A detailed analysis of who performs chin-chucking on whom in 17th c England, and what judgement is placed on it, uncovers a complex set of hierarchies that parallel those involved in more clearly sexual activity. The person who performs the touching is depicted as the seducer, or at least the active/dominant member of the couple. But although this role generally defaults to the male, older, socially dominant partner, those hierarchies can be disrupted. Literary depictions of the goddess Venus usually show her as the active partner in chin-chucking of her (younger, subordinate) lover. Depictions of m/m chin-chucking in literature almost always align with an age hierarchy (and in mythological cases, with a dominant/divine, subordinate/mortal hierarchy).

Fisher connects this with theoretical framings of early modern sexuality as being oriented around age and status differences as much as around gender. This contributed to a fluidity of sexuality as one’s age and status relationships were contextually determined, even when gender was not.

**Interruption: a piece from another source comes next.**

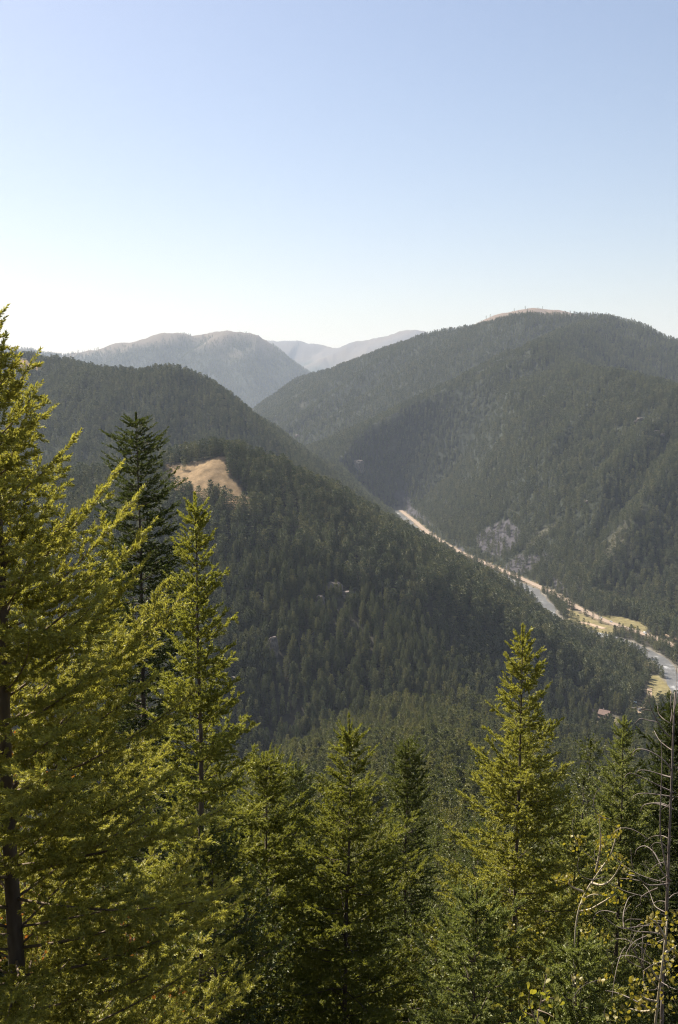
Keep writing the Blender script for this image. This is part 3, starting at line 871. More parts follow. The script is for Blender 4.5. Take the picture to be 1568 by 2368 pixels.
# the trees that show largest become things of their own
inframe = (np.abs(X / Yv) < 0.37)
NOFIRST = (Yv > 30)
cand = np.where(inframe & NOFIRST)[0]
cand = cand[np.argsort(Yv[cand])]
def az_el(i):
    return X[i] / Yv[i]
N_IND = 270
ind = cand[:N_IND]
isind = np.zeros(len(X), bool); isind[ind] = True
drop = (Yv <= 30)
for n, i in enumerate(ind):
    tm, cm = near_protos[n % len(near_protos)]
    far_ = Yv[i] > 90
    t = thing('fir_tree', 'olive green fir standing in the forest on the near slope below the lookout', 'fir tree',
              (X[i], Yv[i], Z[i] - 0.3), rot[i], 'firs of the near forested slope')
    s = sc_[i]
    t.scale = (s, s, s)
    link('trunk', tm, t); link('crown', cm, t)
print('individual trees', len(ind), Yv[ind].min(), Yv[ind].max())

def hill_of(i):
    pts, s_, _, _, rd = RIDGES[i]
    d, z, _ = seg_dist(X, Yv, pts)
    return z - s_ * (np.sqrt(d * d + rd * rd) - rd)
onspur = np.maximum(hill_of(0), hill_of(1)) > hill_of(2) - 4
# ---- the rest of the forest: one uncountable mass of instanced trees
def forest(name, sel, protos):
    n = int(sel.sum())
    me = bpy.data.meshes.new(name)
    me.vertices.add(n)
    co = np.c_[X[sel], Yv[sel], Z[sel] - 0.4].astype(np.float32)
    me.vertices.foreach_set('co', co.ravel())
    a = me.attributes.new('tree_scale', 'FLOAT', 'POINT'); a.data.foreach_set('value', sc_[sel].astype(np.float32))
    a = me.attributes.new('tree_turn', 'FLOAT', 'POINT'); a.data.foreach_set('value', rot[sel].astype(np.float32))
    a = me.attributes.new('tree_kind', 'INT', 'POINT'); a.data.foreach_set('value', rng.integers(0, len(protos), n).astype(np.int32))
    me.update()
    o = link(name, me)
    g = bpy.data.node_groups.new(name + '_nodes', 'GeometryNodeTree')
    g.interface.new_socket('Geometry', in_out='INPUT', socket_type='NodeSocketGeometry')
    g.interface.new_socket('Geometry', in_out='OUTPUT', socket_type='NodeSocketGeometry')
    gi, go = g.nodes.new('NodeGroupInput'), g.nodes.new('NodeGroupOutput')
    m2p = g.nodes.new('GeometryNodeMeshToPoints')
    g.links.new(gi.outputs[0], m2p.inputs[0])
    iop = g.nodes.new('GeometryNodeInstanceOnPoints')
    g.links.new(m2p.outputs[0], iop.inputs['Points'])
    jn = g.nodes.new('GeometryNodeJoinGeometry')
    for p in reversed(protos):
        oi = g.nodes.new('GeometryNodeObjectInfo')
        oi.inputs['Object'].default_value = p
        oi.inputs['As Instance'].default_value = True
        g.links.new(oi.outputs['Geometry'], jn.inputs[0])
    g.links.new(jn.outputs[0], iop.inputs['Instance'])
    iop.inputs['Pick Instance'].default_value = True
    def attr(nm, typ):
        a = g.nodes.new('GeometryNodeInputNamedAttribute')
        a.data_type = typ
        a.inputs['Name'].default_value = nm
        return [s for s in a.outputs if s.enabled and s.name == 'Attribute'][0]
    g.links.new(attr('tree_kind', 'INT'), iop.inputs['Instance Index'])
    cx = g.nodes.new('ShaderNodeCombineXYZ')
    g.links.new(attr('tree_turn', 'FLOAT'), cx.inputs[2])
    er = g.nodes.new('FunctionNodeEulerToRotation')
    g.links.new(cx.outputs[0], er.inputs[0])
    g.links.new(er.outputs[0], iop.inputs['Rotation'])
    g.links.new(attr('tree_scale', 'FLOAT'), iop.inputs['Scale'])
    g.links.new(iop.outputs[0], go.inputs[0])
    md = o.modifiers.new('trees', 'NODES')
    md.node_group = g
    return o
fm = forest('slope_forest', (~isind) & (~drop) & (Yv < 900) & (~onspur), mid_protos)
tag(fm, 'dense dark mass of firs covering the lower slope across the gully', 'forest', kind='stuff')
fs = forest('spur_forest', (~isind) & (~drop) & (Yv < 900) & onspur, spur_protos)
tag(fs, 'firs with sunlight put into their olive colour, covering the spur beyond the nearest trees', 'forest', kind='stuff')
ff_ = forest('mountain_forest', (~isind) & (Yv >= 900), far_protos)
tag(ff_, 'far conifer forest covering the mountainsides on both sides of the valley', 'forest', kind='stuff')
print('forest', round(time.time() - T0, 1))

# ------------------------------------------------------------------ small things near the camera
def zA(X, Y): return (982.5 + X * 0.3734, 1502.7 + Y * 0.3734)
def zB(X, Y): return (982.5 + X * 0.3734, 1849.5 + Y * 0.3734)
def zC(X, Y): return (0.4055 * X, 1791.7 + 0.4055 * Y)
SR = np.random.default_rng(404)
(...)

When erotic behavior conflicted with the expectations of gender/age/status hierarchies, we may see negative judgments expressed that depend, not on the act itself, but on the question of who takes which role. Female sex workers who “fail” on the basis of both gender and status may be mocked or derided for taking the active role in chin-chucking. A woman (as opposed to a mythic goddess) who takes the active role in kissing and chin-chucking might be viewed as transgressively arousing, but might instead be treated as ridiculous, especially if her lover is significantly older. Conversely, when a woman is performing chin-chucking in a context where other physical elements of the scenario place her in a subordinate position (as in one of the illustrations in the pornographic Satyra Sotadica) it can be taken as a sign of eager consent.

Thus, while chin-chucking gives us a window into the continuum of early modern erotic interactions, it also gives us a window into how such activities negotiated and structured sexual relations along axes that encompass more factors than gender alone.